Als Band sind wir mit und an "Prayer To Earth" gewachsen. Wir haben mittlerweile eine weitaus professionellere Einstellung zu dem Ganzen als noch vor drei Jahren. Aber der Zug hält ja nie an. Wir haben bereits mit dem Songwriting zu Nummer drei begonnen.

Erika:
Ihr habt euer Album mit einem Coversong von BATHORY gekrönt. Wie kam es zu dieser Wahl? Ist BATHORY eine Art musikalisches Vorbild? Wie bewertet ihr in diesem Zusammenhang den Einfluss dieser Band auf die sich entwickelnde Pagan-Metal-Szene?

Ragnar:
BATHORY ist für einige von uns ein ganz essentieller Einfluss. Für mich gehört BATHORY zu der atmosphärischsten Musik überhaupt, und da es uns in unseren Songs genau darum geht, Atmosphäre zu erzeugen, sehe ich schon Verbindungen. Quorthon hat ohne Frage sowohl die Black-Metal-Szene als auch die Pagan/Viking-Szene immens geprägt. Wir verdanken ihm vieles. Und auch wenn bereits viele andere Bands an den Meister erinnert haben, wir wollten ihm auch noch einmal persönlich Danke sagen. 'Gods Of Thunder Of Winds And Of Rain' ist purer, essentieller Viking Metal!

Erika:
Zum Schluss noch eine Frage nach euren eigenen musikalischen Wurzeln jenseits des Metals?
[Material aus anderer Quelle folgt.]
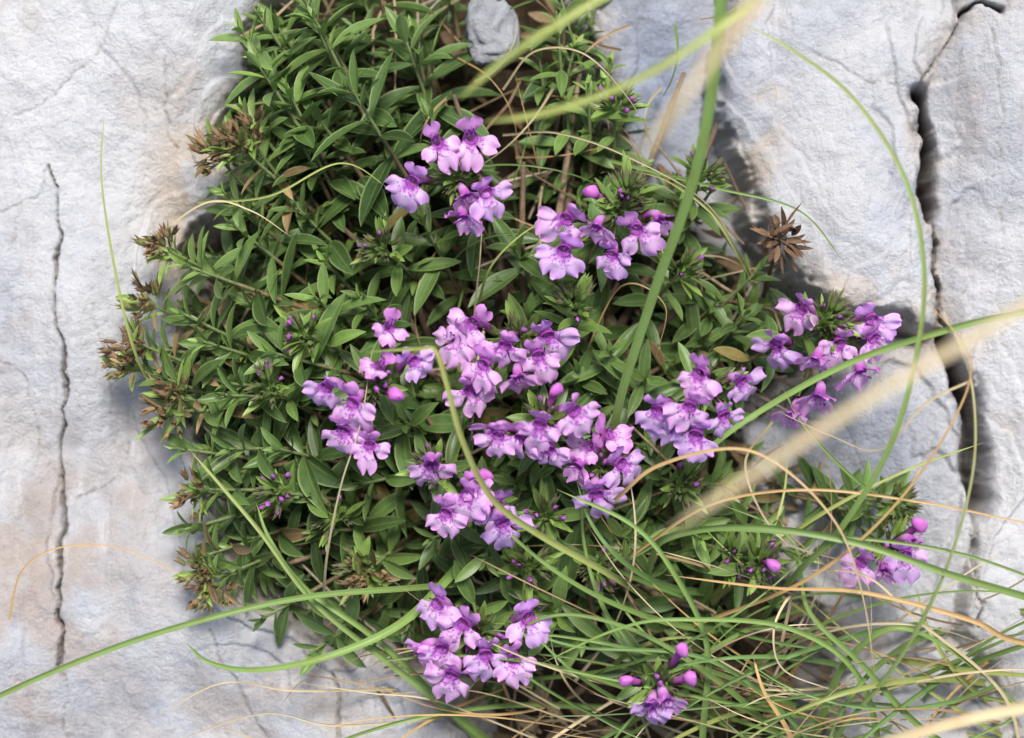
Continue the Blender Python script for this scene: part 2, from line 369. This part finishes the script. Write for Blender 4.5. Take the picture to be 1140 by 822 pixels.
def flower(pos,n,down,root,size=1.0,col=LIL,half=False):
    """two-lipped corolla: 3-lobed spreading lower lip, small erect notched upper lip, arched tube"""
    n=nz(n); Dn=nz(down-np.dot(down,n)*n); Sd=np.cross(n,Dn)
    col=col*R(.86,1.12)
    lobes=[(R(-10,10),.54,.235,-.22,1.0),(58+R(-12,12),.43,.18,-.12,.35),(-58+R(-12,12),.43,.18,-.12,.35),(180,.33,.21,.35,.9)]
    nu,nv=9,10
    for ang,L,W,curl,notch in lobes:
        a=math.radians(ang); dr=math.cos(a)*Dn+math.sin(a)*Sd; pr=-math.sin(a)*Dn+math.cos(a)*Sd
        L=L*size*R(.85,1.16); W=W*size*R(.88,1.16); ph=R(0,6); curl=curl+R(-.22,.15)+(.40 if half and ang!=180 else 0)
        r,t=np.meshgrid(np.linspace(0,1,nv),np.linspace(-1,1,nu),indexing='ij'); r=r.ravel();t=t.ravel()
        w=W*(.40+.60*sst(.15,.65,r))*np.sqrt(np.clip(1-(np.clip(r-.68,0,1)/.40)**2,.06,1))
        re=r*(1-.06*t*t)-(.22*notch*np.exp(-(t/.24)**2)*r**5)+.04*np.sin(6*t+ph)*r*r
        rad=.06*size+L*re
        hgt=-.16*size*(1-r)**3+curl*L*r*r+.07*size*np.exp(-((r-.32)/.17)**2)*(1-t*t)*(1 if abs(ang)<20 else .3)+.065*size*np.sin(4.2*t+ph)*r*r-.06*size*t*t*r
        v=pos+rad[:,None]*dr+(t*w)[:,None]*pr+hgt[:,None]*n
        k=np.clip((r-.04)*4.5,0,1)[:,None]
        pale=(np.exp(-((r-.45)/.22)**2)*(1-t*t*.7)*(.65 if abs(ang)<90 else .1))[:,None]
        cc=col*(.84+.22*r[:,None]); cc=cc*(1-pale)+np.array([.90,.76,.91])*pale
        if ang==180: cc=cc*np.array([.9,.74,.92])
        C=THR*(1-k)+cc*k
        pet.grid(v,nu,nv,C,np.stack([r,t*.5+.5,np.full(r.shape,R(0,1))],-1))
    pts=[]; m=pos-n*.34*size-Dn*.12*size
    for s in np.linspace(0,1,7):
        pts.append((1-s)**2*(pos-n*.06*size)+2*s*(1-s)*m+s*s*root)
    tube(pet,pts,np.array([.125,.12,.11,.095,.08,.07,.065])*size,np.array([THR,MAG,PNK*.85,PNK*.8,MAG,MAG*.8,MAG*.6]),9)
    pet.A[-1][:]=[1,.5,.5]
    for j in (-1,1):
        st=pos+Sd*.04*j*size-Dn*.04; en=pos-Dn*.12*size+n*.13*size+Sd*.04*j*size
        tube(pet,[st,(st+en)/2,en,en+n*.04],[.008,.008,.024,.012],np.array([PNK,PNK,THR*.5,THR*.5]),5); pet.A[-1][:]=[1,.5,.5]
    dd=nz(pts[-3]-root); calyx(root-dd*.15,dd,.32,.10)
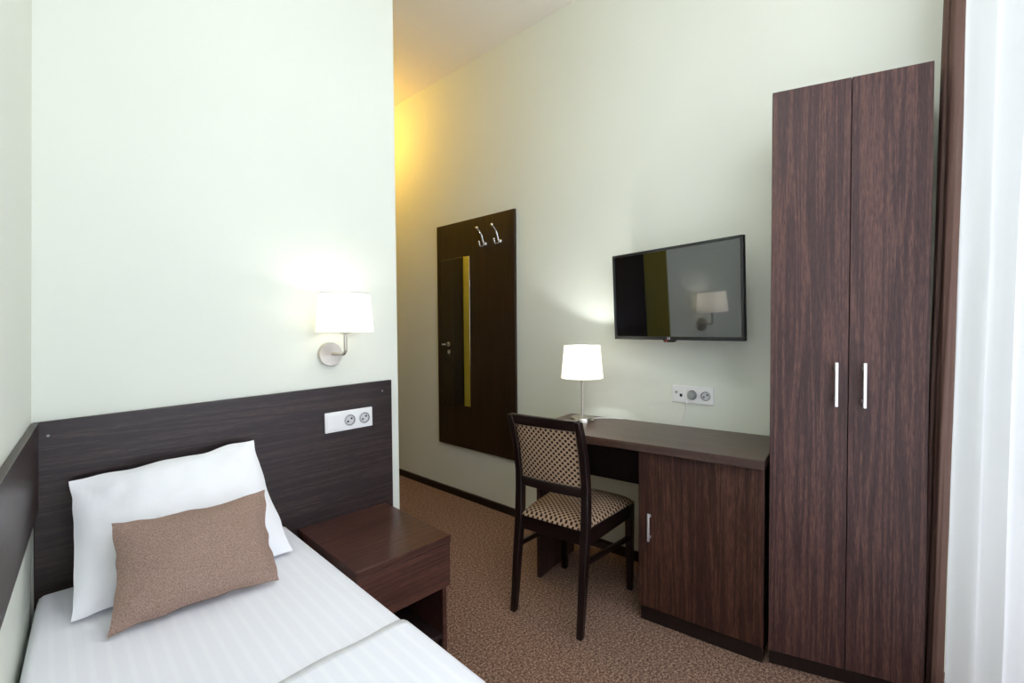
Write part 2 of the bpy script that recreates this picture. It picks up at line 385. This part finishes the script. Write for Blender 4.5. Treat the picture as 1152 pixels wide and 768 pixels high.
def side_sign(a): return 3.3 if a > 0 else -3.3
def pillow(name, mat, BL, BR, TL, TR, T, seed, zmin, nu=40, nv=30, pinch=.05, sag=0.0, wr=.006, rim=.012):
    BL, BR, TL, TR = (Vector(p) for p in (BL, BR, TL, TR)); c = (BL + BR + TL + TR) / 4
    X = (BR + TR - BL - TL).normalized(); Y = (TL + TR - BL - BR); Z = X.cross(Y).normalized()
    mb = MB()
    for side in (1, -1):
        def fn(u, v):
            a, b = 2 * u - 1, 2 * v - 1
            x = a * (1 - pinch * (1 - b * b)); y = b * (1 - pinch * (1 - a * a) * 1.2)
            x += .012 * noise.noise(Vector((a * .3 + seed, b * 3, 5))) * abs(a) ** 6
            y += .02 * noise.noise(Vector((a * 3 + seed, b * .3, 9))) * abs(b) ** 6
            x += rim * noise.noise(Vector((side_sign(a) + seed * 2, b * 3.6, 1))) * abs(a) ** 10
            y += rim * 1.5 * noise.noise(Vector((a * 3.6, side_sign(b) + seed * 2, 2))) * abs(b) ** 10
            p, q = (x + 1) / 2, (y + 1) / 2
            e = max(0, (1 - a * a)) ** .6 * max(0, (1 - b * b)) ** .6
            edge = min(1, 5 * (1 - abs(a))) * min(1, 5 * (1 - abs(b)))
            t = T * e * (1 - sag * b * .35)
            w = Vector((a * 1.8 + seed, b * 1.6, seed * .7))
            t += edge * wr * (noise.noise(w) + .6 * noise.noise(w * 2.7))
            ca = math.atan2(1 - abs(b), 1 - abs(a)); dc = math.hypot(1 - abs(a), 1 - abs(b))
            t += edge * wr * .6 * math.sin(ca * 9 + seed) * math.exp(-dc * 2.2)   # gathers running in from the corners
            P = (BL * (1 - p) + BR * p) * (1 - q) + (TL * (1 - p) + TR * p) * q + Z * side * max(t, .0025)
            P.z = max(P.z, zmin + .001 * side)                                     # squashed where it rests on the bed
            return P - c
        mb.grid(fn, nu, nv)
    return mb.build(name, mat, smooth=True, angle=120, weld=True, loc=c)
pw = pillow('pillow', M['pillow'], (.072, -.285, .517), (.575, -.305, .517), (.084, -.07, .806), (.537, -.07, .840), .066, 1.7, .5165, pinch=.03, sag=.4, wr=.009, rim=.02)
tag(pw, 'large white pillow leaning against the dark headboard', 'pillow')
cu = pillow('cushion', M['cushion'], (.128, -.428, .518), (.489, -.455, .520), (.148, -.295, .733), (.504, -.295, .727), .052, 4.2, .5165, pinch=.075, sag=.3, wr=.006, rim=.03)
tag(cu, 'brown woven cushion resting on the bed in front of the white pillow', 'cushion')

# ------------------------------------------------------------------ nightstand
nx0, nx1, ny1, nz = .701, 1.069, -.475, .463
ns = thing('nightstand', 'dark wood nightstand with one drawer beside the bed', 'nightstand', (.885, -.25, 0))
def NS(mb, name, mat, bev=.0012): return rel(mb, (.885, -.25, 0)).build(name, mat, ns, bevel=bev)
NS(box(nx0, nx1, ny1 - .002, -.019, nz - .026, nz), 'top', M['wood_stand'])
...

Was hat euch da beeinflusst?

Ragnar:
Auch da ist natürlich wieder schwer für die ganze Band zu antworten. Ich für meinen Teil habe meine Wurzeln in der klassischen Musik und spiele seit dem sechsten Lebensjahr Geige. Das hat meine Sicht auf Metal natürlich ganz entschieden geprägt. Mir ist die Ehrlichkeit beider Musikarten ans Herz gewachsen. Leider beginnt genau das seit einigen Jahren im Metal zu verschwinden. Plastik-Trigger-Produktionen, wohin das Ohr hört. Die neuen Metalcore-Kids wissen leider oft gar nicht mehr, wie ein echtes Schlagzeug klingt. Es war uns daher wichtig, bei NASTRANDIR alles ECHT einzuspielen und aufzunehmen. Wenn du "Prayer To Earth" hörst, dann hörst du uns. Glücklicherweise teilt das Rosenquarz-Tonstudio diese Auffassung. Aber zurück zu den Einflüssen: Auch andere NASTRANDIR-Mitglieder kommen ursprünglich aus anderen Musikstilen. Gerade bei unserem Gitarristen, der sich sehr im Stoner und Doom-Rock zu Hause fühlt, sind wir dafür sehr dankbar, da er frisches Blut in unseren Viking Metal pumpt. NASTRANDIR-Musiker halten nichts von Scheuklappen. Solange mich die Musik ehrlich berührt, werde ich sie mir mit Vergnügen anhören, selbst wenn das HipHop aus Berlin ist. Ob das dann meine eigene Musik beeinflusst, sei mal dahingestellt.

Erika:
Gibt es noch etwas, das ihr gerne loswerden wollt? Hier ist Platz dafür.

Ragnar:
Vielen Dank, dass ihr euch dieses Interview durchgelesen habt! Wir hoffen, euch zahlreich auf unseren Konzerten zu treffen und danken für die Unterstützung! Hört mal in "Prayer To Earth" rein!

Erika:
Danke für eure Zeit zur Beantwortung dieser Fragen und vor allem viel Erfolg mit dem Album!

Ragnar:
Wir haben zu danken! Beste Grüße aus Lübeck!